Saturday, March 3, 2012

Cooking and My Missing Family Tree

Tonight, my mom is making chicken alfredo and asked me to cut up the veggies. While I was slicing, I began to wonder about what my paternal grandmother was like. She died when I was two, so I don't remember her. I wondered if she liked to cook, or if she didn't. What, if she did, she liked to cook. What she wished she could cook but didn't have the time/money to make.
It's always bugged me that I have no ties to my dad or his side of the family. It's like, I have this whole half of myself that I know nothing about. Both my grandparents on his side died before I was five years old.
I used to have a bond with that side through my Grandma Pauline, who was my grandfather's mother. She was the greatest. About once a week for about two or three (maybe even four) years I would go out to her house on Lapeer and we would drink Diet Coke while playing Chinese checkers.
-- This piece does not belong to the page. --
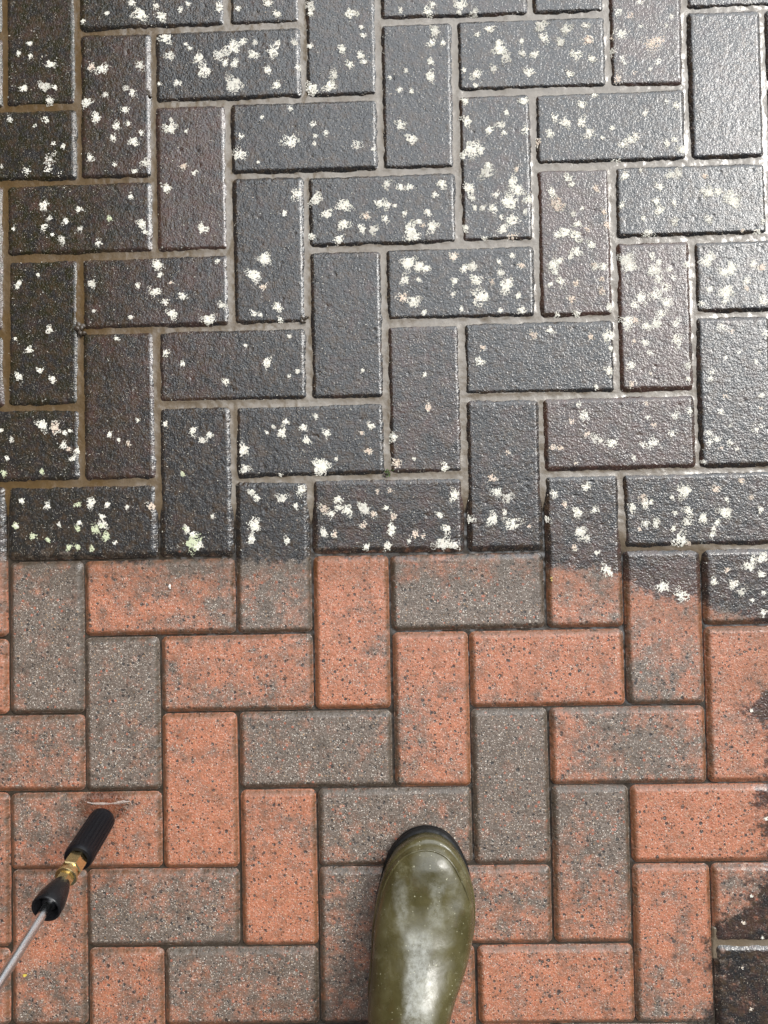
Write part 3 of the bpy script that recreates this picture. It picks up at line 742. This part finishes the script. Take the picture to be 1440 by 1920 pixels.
def lichen_mesh(B, g):
    spots = list(B.spots)
    area = 4 * B.hw * B.hl
    for _ in range(int(area / .02 * 95)):                     # flecks too small to read off
        x, y = g.uniform(-B.hw, B.hw) * .96, g.uniform(-B.hl, B.hl) * .96
        if grime_at(x + B.cx, y + B.cy) > 8 and B.cy > -.80:
            spots.append((x, y, -g.uniform(.0005, .0012), int(g.random() < .25)))
    if not spots:
        return None
    cx, cy, cr, tint, green, fade = [], [], [], [], [], []
    for (x, y, R, k) in spots:
        if R < 0:
            fd = g.uniform(.0, .9)
            n, sg, rr = int(g.integers(1, 4)), .0007, (.00035, .0008)
            R = -R
        else:
            fd = .0 if g.random() < .8 else g.uniform(.1, .4)
            dens = g.uniform(.45, .8) if k == 1 else g.uniform(.75, 1.25)
            n, sg, rr = int((14 + 88 * (R / .006) ** 2) * dens), R * .55, (.0004, .00135)
        # a patch spreads in a few ragged lobes
        nl = 1 if R < .0016 else int(g.integers(3, 6))
        la, lr = g.uniform(0, 6.28, nl), R * g.uniform(.0, .55, nl)
        for q in range(n):
            i = int(g.integers(0, nl))
            th = g.uniform(0, 6.28)
            reach = 1.0 if nl == 1 else .78 + .30 * math.cos(la[0] + 2 * th) + .22 * math.cos(la[1] + 3 * th) + .18 * math.cos(la[2] + 5 * th)
            rd = R * max(.2, reach) * math.sqrt(g.random()) * (1.0 if g.random() > .08 else g.uniform(1.0, 1.5))
            if nl == 1:
                rd = abs(g.normal(0, sg))
            qx = x + rd * math.cos(th) + g.normal(0, .0005)
            qy = y + rd * math.sin(th) + g.normal(0, .0005)
            far = math.hypot(qx - x, qy - y) / max(R, 1e-6)
            cx.append(qx)
            cy.append(qy)
            cr.append(g.uniform(*rr) * (1.15 - .4 * min(far, 1.4)))
            pk = .85 if k == 1 else .12
            tint.append(np.clip(pk + g.normal(0, .18) - (.45 if k == 1 and far > .7 else 0), 0, 1))
            fade.append(np.clip(fd + g.normal(0, .10) + .25 * (far > .9), 0, 1))
            green.append(np.clip((.7 if k == 2 else .04) + g.normal(0, .1), 0, 1))
    cx, cy, cr = np.array(cx), np.array(cy), np.array(cr)
    ok = (np.abs(cx) < B.hw - .001) & (np.abs(cy) < B.hl - .001)
    cx, cy, cr, tint, green, fade = cx[ok], cy[ok], cr[ok], np.array(tint)[ok], np.array(green)[ok], np.array(fade)[ok]
    n = len(cx)
    if not n:
        return None
    z, _ = block_height(cx, cy, B.hw, B.hl, B.seed)
    z = z + cx * B.tilt[0] + cy * B.tilt[1] + THICK
    K = 6
    ang = np.arange(K) * 2 * math.pi / K
    wob = g.uniform(.6, 1.3, (n, K))
    ph = g.uniform(0, 6.28, n)[:, None]
    def ring(f, dz):
        x = cx[:, None] + cr[:, None] * wob * f * np.cos(ang + ph)
        y = cy[:, None] + cr[:, None] * wob * f * np.sin(ang + ph)
        return np.stack([x, y, np.broadcast_to((z + dz)[:, None], x.shape)], -1)
    hgt = cr * g.uniform(.15, .36, n)
    r0, r1 = ring(1.0, -np.full(n, .0005)), ring(.72, hgt + .00015)
    V = np.concatenate([r0, r1], 1).reshape(-1, 3)
    base = np.arange(n)[:, None] * (2 * K)
    i = np.arange(K)
    j = (i + 1) % K
    side = np.stack([base + i, base + j, base + K + j, base + K + i], -1).reshape(-1, 4)
    t1 = np.stack([base[:, 0] + K + a for a in (0, 1, 2, 3)], -1)
    t2 = np.stack([base[:, 0] + K + a for a in (0, 3, 4, 5)], -1)
    return mesh_np('lichen', V, np.concatenate([side, t1, t2]), [M_LICHEN], dict(tint=np.repeat(tint, 2 * K), green=np.repeat(green, 2 * K), fade=np.repeat(fade, 2 * K)), smooth=False)


lg = np.random.default_rng(5)
for B in blocks:
    me = lichen_mesh(B, lg)
    if me:
        tag(put('lichen', me, B.ob), kind='stuff')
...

She would tell me about "Bobby" while we watched her soap together, pointing out pictures of my dad as a graduate. Eventually, the visits stopped happening. Maybe she got sick and couldn't take my rambunctious nature. In any case, she died when I was a senior in high school. I miss her.
Wow, all that from slicing some cheap-o peppers for dinner. I should cook more often. I liked my Grandma Pauline. Thinking about her makes me happy and it wouldn't kill me to be happy more often.